Her bayram visâlinde dinmeyen o sızı.

Nerede o eski bayramlar?

Sâhi nerede o eski bayramlar?

Hangi ara soyutladık kendimizi kendimizden?

Bayramlık sevinçlerimiz vardı bizim. Ağır misafirlere ikram edilecek uzun kırmızı Marlboro, az da olsa kaliteli bayram çikolatası, bayramlaşmaya gelecek mahallenin çocuklarına ikramlık şeker, lokum ve evde her daim var olan afili kolonya şişesine bakkaldan fıs fıs sesleri eşliğinde hava pompası ile doldurtulan tütün kolonyası. Kapının arkasındaki askılığa asıp onlara bakarak uykuya daldığımız bayramlıkların heyecanı da cabası.

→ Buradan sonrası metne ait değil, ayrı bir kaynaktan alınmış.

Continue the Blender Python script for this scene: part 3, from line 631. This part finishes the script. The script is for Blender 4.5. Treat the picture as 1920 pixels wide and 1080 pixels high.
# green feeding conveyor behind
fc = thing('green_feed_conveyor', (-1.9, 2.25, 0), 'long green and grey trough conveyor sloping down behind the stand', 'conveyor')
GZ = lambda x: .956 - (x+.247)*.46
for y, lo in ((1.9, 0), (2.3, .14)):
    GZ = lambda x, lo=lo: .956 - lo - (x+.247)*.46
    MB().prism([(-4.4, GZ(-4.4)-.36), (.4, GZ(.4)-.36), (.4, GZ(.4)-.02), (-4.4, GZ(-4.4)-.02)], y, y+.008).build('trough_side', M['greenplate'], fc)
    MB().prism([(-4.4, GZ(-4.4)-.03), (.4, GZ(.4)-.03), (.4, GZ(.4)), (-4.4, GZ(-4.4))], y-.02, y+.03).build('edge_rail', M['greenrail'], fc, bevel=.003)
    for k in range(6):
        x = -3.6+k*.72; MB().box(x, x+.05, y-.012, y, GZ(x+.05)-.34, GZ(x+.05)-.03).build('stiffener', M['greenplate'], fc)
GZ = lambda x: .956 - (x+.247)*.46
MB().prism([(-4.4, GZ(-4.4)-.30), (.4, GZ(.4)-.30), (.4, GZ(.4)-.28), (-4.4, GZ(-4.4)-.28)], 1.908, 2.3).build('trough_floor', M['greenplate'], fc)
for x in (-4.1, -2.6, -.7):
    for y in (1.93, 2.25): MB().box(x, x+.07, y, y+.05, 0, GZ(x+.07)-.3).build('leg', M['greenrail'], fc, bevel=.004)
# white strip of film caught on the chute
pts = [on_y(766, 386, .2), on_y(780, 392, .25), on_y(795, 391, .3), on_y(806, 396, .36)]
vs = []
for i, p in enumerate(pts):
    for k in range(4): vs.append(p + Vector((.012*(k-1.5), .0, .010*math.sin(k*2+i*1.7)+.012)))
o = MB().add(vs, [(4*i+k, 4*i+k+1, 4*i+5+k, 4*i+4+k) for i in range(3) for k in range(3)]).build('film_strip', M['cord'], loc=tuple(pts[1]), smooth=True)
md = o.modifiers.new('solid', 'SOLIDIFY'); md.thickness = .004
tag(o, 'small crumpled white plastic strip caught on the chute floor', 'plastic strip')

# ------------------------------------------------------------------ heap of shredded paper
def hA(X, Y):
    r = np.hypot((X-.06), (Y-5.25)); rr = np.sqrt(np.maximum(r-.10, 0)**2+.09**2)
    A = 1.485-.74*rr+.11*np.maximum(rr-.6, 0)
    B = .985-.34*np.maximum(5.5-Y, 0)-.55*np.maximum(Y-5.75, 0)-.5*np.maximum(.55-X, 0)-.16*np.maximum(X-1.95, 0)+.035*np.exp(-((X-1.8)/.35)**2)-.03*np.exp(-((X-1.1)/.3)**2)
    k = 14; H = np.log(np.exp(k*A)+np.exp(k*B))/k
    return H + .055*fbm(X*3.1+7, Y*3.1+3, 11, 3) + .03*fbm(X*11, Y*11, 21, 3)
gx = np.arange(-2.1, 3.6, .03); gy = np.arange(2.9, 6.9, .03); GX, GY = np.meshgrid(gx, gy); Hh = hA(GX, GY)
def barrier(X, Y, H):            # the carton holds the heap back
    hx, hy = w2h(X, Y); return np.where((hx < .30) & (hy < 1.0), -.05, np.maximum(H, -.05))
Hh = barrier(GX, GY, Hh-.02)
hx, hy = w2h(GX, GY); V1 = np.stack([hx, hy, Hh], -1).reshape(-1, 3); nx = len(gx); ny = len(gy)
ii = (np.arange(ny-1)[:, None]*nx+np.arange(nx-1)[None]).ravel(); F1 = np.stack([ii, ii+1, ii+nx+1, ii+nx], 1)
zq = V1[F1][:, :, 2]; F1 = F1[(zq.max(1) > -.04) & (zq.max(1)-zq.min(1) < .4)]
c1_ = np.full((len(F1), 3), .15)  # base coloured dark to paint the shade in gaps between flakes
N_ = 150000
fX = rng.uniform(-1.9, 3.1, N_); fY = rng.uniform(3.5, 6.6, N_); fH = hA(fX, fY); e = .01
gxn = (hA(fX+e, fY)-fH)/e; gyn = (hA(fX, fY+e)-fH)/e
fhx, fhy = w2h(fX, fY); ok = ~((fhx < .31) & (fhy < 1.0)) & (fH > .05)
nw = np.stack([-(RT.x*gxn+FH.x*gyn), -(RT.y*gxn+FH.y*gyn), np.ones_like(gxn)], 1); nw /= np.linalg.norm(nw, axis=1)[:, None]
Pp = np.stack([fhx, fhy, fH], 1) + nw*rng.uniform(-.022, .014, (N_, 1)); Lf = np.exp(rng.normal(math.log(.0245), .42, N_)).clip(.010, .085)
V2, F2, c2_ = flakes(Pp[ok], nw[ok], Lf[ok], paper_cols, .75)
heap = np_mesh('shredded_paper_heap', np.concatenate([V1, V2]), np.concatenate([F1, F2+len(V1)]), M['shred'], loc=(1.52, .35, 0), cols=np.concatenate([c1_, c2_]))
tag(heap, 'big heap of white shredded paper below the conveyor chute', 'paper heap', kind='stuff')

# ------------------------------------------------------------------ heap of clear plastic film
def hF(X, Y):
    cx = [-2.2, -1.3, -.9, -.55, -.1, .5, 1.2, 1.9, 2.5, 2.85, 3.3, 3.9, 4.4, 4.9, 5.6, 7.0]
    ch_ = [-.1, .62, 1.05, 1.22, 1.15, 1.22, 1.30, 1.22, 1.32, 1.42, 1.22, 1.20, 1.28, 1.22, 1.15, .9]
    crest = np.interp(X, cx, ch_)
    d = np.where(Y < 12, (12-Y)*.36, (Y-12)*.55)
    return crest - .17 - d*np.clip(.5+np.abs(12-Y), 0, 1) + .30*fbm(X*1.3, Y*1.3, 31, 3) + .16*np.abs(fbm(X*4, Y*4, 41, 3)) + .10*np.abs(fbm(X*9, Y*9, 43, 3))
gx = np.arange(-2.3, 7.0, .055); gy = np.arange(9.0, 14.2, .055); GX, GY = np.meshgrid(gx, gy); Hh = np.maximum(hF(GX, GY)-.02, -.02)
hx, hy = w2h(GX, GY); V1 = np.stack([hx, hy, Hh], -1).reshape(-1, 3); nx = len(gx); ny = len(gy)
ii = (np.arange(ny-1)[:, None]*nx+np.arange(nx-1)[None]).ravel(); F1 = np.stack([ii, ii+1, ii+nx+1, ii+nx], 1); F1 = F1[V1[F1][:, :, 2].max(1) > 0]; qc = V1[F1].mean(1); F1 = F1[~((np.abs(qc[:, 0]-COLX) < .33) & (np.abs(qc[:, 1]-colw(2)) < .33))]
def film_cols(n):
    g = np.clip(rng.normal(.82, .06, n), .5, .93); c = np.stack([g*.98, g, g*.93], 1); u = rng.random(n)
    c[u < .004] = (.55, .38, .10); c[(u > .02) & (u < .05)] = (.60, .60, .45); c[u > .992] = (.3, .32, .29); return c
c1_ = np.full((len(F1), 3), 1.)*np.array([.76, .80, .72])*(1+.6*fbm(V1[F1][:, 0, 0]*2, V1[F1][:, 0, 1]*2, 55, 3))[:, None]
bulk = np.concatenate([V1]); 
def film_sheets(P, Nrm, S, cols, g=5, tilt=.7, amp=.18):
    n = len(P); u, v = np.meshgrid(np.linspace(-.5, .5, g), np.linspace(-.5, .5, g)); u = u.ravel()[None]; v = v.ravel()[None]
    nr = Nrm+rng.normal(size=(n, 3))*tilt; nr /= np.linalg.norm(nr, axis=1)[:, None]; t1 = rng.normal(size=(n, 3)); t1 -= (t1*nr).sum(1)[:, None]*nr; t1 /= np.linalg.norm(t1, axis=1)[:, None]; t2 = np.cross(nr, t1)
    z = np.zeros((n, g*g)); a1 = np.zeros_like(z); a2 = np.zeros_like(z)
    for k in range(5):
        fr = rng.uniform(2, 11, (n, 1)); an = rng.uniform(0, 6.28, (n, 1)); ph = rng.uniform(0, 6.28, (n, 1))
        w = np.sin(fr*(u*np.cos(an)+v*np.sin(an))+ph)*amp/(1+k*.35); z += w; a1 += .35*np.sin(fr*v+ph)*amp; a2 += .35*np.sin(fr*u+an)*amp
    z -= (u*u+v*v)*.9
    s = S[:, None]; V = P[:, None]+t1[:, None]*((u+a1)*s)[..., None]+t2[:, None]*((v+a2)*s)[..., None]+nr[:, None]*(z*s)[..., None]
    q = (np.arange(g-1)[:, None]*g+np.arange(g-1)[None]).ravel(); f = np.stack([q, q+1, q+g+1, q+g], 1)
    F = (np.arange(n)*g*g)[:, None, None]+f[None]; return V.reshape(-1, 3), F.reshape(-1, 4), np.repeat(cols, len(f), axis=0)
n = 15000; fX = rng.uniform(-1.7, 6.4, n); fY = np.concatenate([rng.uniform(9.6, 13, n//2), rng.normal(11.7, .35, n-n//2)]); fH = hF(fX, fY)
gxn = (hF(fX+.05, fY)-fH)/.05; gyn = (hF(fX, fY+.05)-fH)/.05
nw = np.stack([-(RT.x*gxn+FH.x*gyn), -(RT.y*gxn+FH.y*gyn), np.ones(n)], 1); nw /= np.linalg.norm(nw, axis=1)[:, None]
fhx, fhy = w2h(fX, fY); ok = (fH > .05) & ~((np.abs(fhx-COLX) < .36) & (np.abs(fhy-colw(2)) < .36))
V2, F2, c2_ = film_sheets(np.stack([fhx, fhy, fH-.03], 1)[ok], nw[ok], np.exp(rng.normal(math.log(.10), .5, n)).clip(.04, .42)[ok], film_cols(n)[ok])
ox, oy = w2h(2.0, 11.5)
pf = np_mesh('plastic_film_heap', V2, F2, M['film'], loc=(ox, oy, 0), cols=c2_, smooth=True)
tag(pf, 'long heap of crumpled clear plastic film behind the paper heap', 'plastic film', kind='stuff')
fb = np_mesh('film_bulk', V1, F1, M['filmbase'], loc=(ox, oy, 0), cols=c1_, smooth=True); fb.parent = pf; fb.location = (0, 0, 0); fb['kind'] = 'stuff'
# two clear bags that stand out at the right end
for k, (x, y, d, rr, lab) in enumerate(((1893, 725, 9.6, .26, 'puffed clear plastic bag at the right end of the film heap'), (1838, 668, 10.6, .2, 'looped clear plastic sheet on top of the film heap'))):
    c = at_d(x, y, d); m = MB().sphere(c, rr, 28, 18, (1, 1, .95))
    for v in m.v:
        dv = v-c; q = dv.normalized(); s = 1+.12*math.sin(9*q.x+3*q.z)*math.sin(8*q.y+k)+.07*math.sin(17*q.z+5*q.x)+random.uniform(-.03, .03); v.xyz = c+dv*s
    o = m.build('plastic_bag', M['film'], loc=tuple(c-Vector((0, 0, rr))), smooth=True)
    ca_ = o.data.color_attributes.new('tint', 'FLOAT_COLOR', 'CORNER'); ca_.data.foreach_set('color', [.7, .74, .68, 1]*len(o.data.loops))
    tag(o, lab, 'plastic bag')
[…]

Bayram sabahı erkenden kalkılır, sabah namazı kılınırdı. Sabah namazından sonra bayram namazı için abdest alınır seccade, karton mukavva ya da namaza engel teşkil etmeyen gazetelerin seri ilan sayfaları koltuk altına tutuşturularak evden dışarıya çıkılırdı. Camiye gitmek üzere evden dışarı ilk adımını atan herkesin zilini çalar haydi bayram namazına davetini tebliğ eder ve karşısında tamam sesi duyana kadar kapıdan ayrılmazdı. Mahallenin camisinde yer bulmanın imkânsız olduğu zamanlarda önce bahçe dolar, dışarıya taşan kalabalığın oluşturduğu cemaat kaldırımda ve trafiğe kapatılan yolda yanında getirdiği seccadelik, gazete ya da karton ile saf tutar ve hutbeyi dinlerdi. Hutbe esnasında senede iki defa karşılaşılan bu kalabalığın bereketinden istifade edilir, cami görevlileri safları dolaşarak ellerindeki poşetlere sadaka-i cariye kabilinden yardım toplardı.

Bayram namazı edâ edildikten sonra teşrik tekbirleri ile tüm mahalle inler ve namaz bitiminde kalabalık dağılmazdı. Küçük büyük ayırt etmeksizin başı ve sonunun nerede olduğu belli olmayan bayramlaşma halkası kurulur ve herkes birbiriyle bayramlaşırdı. Önümüzden geçen komşumuzla bayramlaşmaya dahi yüksündüğümüz şu günlerde şu halkaya olan özlemimiz her zaman bâkidir.

Bayramlaşma halkası nihayete erdiğinde eve dönülürdü. Baba eve gelmeden kimse ile bayramlaşılmaz herkes hiyerarşik olarak sıraya girerdi. Baba eve geldiğinde odanın ortasında dikilir; önce evin hanımı gelir beyinin elini öper, bayramlaşır ve yanına geçerdi. Daha sonra da büyükten küçüğe çocuklar anne ve babanın elini öper, bayramlaşırlar ve diğerinin yanında safa dururdu. Arasında çok az yaş farkı olanlar dahi birbirinin elini öperdi. Evdeki bayramlaşma halkası bittikten sonra kahvaltı edilirdi.

“Medeniyetin ve modernitenin” yaşattığı bayram sabahları ile geçmiş bayram sabahlarımızın arasındaki farkları düşününce, neden nerede o eski bayramlar diye iç geçirmemizin esbabı mucibesi anlaşılacaktır diye ümit ediyorum.

Bu vesile ile mübarek Ramazan Bayramınızı tebrik eder, hayırlara vesile olmasını temenni ederim. Selam ve dua ile.